When you’re about six inches from the end of your strand of locker yarn, pull it out of the hook eye and let it hang from the front of the canvas. Rethread the hook and begin hooking in the next hole as if you’d never run out of yarn; but when you pull the new locker yarn through the hoops, leave a six-inch tail hanging on top of the canvas. This end, like the end of the old yarn, will be woven in later with the yarn needle.
Square Those Corners!
Corners and turns require a special technique if they’re to be neat and secure. Here’s how it works.
When you come to the end of a row, run your hook all the way down through the next hole in line. Pull the locker yarn taut, but not tight, and decide which direction you want to hook in next.
If you want to go at a right angle to your first row, move back one hole—to the one in which you last hooked—and bring the hook all the way up through that hole right next to the loop it already contains. Then begin hooking to the left. This procedure should be followed whenever you turn a corner, and will create a clean right angle.
If, on the other hand, you’d rather go back alongside your first row, bring the hook up through the next empty hole to the left. Give your piece a quarter turn to the right, and then begin hooking toward the left, beside the first row.
Craftswoman Joan Rough — owner of Fox Hollow Fibres and author of Australian Locker Hooking: A New Approach to a Traditional Craft, which was the primary source for most of this information — explains it thus: “Always bring the hook up one square behind the one in which you’ll hook the first loop of any row in a new direction.”
When you come to the final stitch, after filling all the holes in the canvas, run the hook down through the next filled hole, drawing the locker yarn after it, and remove the yarn from the eye. Thread the end onto the yarn needle, and weave it in and out the back of the loops and the canvas so that it’s firmly anchored and hidden from sight. Trim any ends.
Finishing Up
Edges can be finished in various ways. When making a pillow, for instance, you can hand-sew a backing or stitch one on with a sewing machine. Other projects can be whipstitched along the edges with raw wool or homespun yarn for a decorative effect. Another attractive alternative is to hook a fringe around the edges, using a lark’s head knot. Or, if you leave the outside row of holes empty until last, you can crochet a finished edge, using one stitch per hole.
Locker-hooked items are easy to care for and can be either dry-cleaned or washed.
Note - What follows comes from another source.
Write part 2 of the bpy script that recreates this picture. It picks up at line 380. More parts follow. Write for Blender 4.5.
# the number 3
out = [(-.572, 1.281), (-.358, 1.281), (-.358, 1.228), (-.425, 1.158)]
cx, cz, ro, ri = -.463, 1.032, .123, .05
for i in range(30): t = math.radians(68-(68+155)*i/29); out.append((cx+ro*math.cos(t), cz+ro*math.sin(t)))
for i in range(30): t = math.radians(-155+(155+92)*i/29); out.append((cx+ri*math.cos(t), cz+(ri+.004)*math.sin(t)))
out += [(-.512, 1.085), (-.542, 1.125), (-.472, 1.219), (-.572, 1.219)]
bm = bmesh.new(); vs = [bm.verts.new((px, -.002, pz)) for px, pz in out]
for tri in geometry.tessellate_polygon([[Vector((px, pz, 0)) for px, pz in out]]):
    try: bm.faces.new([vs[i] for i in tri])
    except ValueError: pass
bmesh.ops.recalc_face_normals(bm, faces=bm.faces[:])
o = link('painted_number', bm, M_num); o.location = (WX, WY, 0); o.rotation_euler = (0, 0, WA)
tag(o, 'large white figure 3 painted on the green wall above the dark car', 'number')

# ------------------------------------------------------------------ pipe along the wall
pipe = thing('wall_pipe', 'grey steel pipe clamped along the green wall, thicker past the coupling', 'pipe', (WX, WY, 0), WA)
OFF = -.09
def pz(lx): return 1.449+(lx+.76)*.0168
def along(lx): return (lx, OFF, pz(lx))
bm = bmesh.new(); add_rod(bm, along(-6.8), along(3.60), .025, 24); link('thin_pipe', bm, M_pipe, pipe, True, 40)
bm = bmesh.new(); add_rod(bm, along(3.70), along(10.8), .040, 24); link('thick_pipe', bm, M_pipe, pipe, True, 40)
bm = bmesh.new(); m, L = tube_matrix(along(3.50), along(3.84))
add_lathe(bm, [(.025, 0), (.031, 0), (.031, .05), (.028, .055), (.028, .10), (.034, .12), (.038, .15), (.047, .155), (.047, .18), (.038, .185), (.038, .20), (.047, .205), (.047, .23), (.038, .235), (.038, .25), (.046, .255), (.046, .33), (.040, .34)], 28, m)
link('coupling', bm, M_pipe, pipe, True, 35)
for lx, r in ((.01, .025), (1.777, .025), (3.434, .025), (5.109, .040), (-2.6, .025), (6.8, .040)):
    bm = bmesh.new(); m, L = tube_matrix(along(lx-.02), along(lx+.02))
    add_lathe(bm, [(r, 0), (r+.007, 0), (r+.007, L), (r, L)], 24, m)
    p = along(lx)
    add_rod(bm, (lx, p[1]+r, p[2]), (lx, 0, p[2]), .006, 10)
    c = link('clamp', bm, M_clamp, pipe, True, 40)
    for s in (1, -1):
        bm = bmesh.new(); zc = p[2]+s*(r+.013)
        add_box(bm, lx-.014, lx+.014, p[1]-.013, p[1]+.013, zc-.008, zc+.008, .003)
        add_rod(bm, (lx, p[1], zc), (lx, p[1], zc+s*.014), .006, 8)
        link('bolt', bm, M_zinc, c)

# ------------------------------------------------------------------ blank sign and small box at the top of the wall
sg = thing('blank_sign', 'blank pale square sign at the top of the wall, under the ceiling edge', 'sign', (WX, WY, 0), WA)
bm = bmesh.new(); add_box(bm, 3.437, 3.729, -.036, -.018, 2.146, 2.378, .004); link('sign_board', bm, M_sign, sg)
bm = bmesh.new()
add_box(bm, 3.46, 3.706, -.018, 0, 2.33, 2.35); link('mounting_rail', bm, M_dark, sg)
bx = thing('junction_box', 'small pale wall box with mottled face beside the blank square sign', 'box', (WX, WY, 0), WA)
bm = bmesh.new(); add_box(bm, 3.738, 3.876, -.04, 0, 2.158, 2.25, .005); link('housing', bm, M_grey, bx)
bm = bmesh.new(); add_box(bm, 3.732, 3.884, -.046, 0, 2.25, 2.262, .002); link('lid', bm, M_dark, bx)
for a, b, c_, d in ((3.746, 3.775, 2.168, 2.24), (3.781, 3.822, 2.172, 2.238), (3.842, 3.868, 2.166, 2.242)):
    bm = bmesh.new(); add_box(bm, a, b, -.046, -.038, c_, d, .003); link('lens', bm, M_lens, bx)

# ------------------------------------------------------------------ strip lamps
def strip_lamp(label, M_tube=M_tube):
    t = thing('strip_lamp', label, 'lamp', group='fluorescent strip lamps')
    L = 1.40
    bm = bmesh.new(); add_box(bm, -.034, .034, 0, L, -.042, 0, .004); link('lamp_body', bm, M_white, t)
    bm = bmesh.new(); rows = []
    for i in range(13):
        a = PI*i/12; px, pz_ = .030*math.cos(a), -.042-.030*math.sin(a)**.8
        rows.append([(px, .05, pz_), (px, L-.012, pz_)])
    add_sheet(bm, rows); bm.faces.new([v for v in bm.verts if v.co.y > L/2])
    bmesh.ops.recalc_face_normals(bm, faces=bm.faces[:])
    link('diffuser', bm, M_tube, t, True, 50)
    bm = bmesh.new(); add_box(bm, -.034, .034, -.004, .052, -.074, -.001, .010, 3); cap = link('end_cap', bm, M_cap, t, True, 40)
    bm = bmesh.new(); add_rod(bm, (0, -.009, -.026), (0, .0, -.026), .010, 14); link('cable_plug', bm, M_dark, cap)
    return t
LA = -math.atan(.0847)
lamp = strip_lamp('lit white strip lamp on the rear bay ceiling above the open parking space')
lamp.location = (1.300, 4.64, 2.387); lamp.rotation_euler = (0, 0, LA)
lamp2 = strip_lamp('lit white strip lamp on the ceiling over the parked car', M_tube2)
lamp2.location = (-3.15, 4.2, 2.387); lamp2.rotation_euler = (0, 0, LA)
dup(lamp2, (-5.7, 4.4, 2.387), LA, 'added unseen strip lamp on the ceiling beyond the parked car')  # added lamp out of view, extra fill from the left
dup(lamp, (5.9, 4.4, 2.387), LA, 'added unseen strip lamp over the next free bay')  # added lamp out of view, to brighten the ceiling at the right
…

If you choose the second alternative, just remember to soak — not agitate — the pieces and gently squeeze the water through; and be sure that the wash water and rinse water are the same temperature (not one warm, the other cold).
As we hope you’ll discover, Australian locker hooking lends itself to some handsome designs … and lest you think the pieces are fragile, one craftswoman I know has had a locker-hooked rug on the floor of her foyer for five years, and it’s still bright, beautiful, and intact.
Sources and Resources
Joan Rough’s instruction book (mentioned above), which includes one locker hook, can be ordered from Fox Hollow Fibres.
Kits and materials are available from Hand-Dun Originals. As of this writing, the prices on locker hooking equipment are as follows: locker hook, $2.50; instruction book with enclosed hook, $6.95; project kits (including wool, locker yarn, book and hook, and canvas), $13.00-$19.00. These prices don’t include shipping and handling costs or sales tax.
Crafts people who are skilled at such things might want to try making their own locker hooks from wood, bone, or metal. These should be about 6 1/2″ long (shaft diameter about 1/8″), with an eye at least 3/8″ long and a hook equivalent to size H or 8 as standard crochet hooks are measured.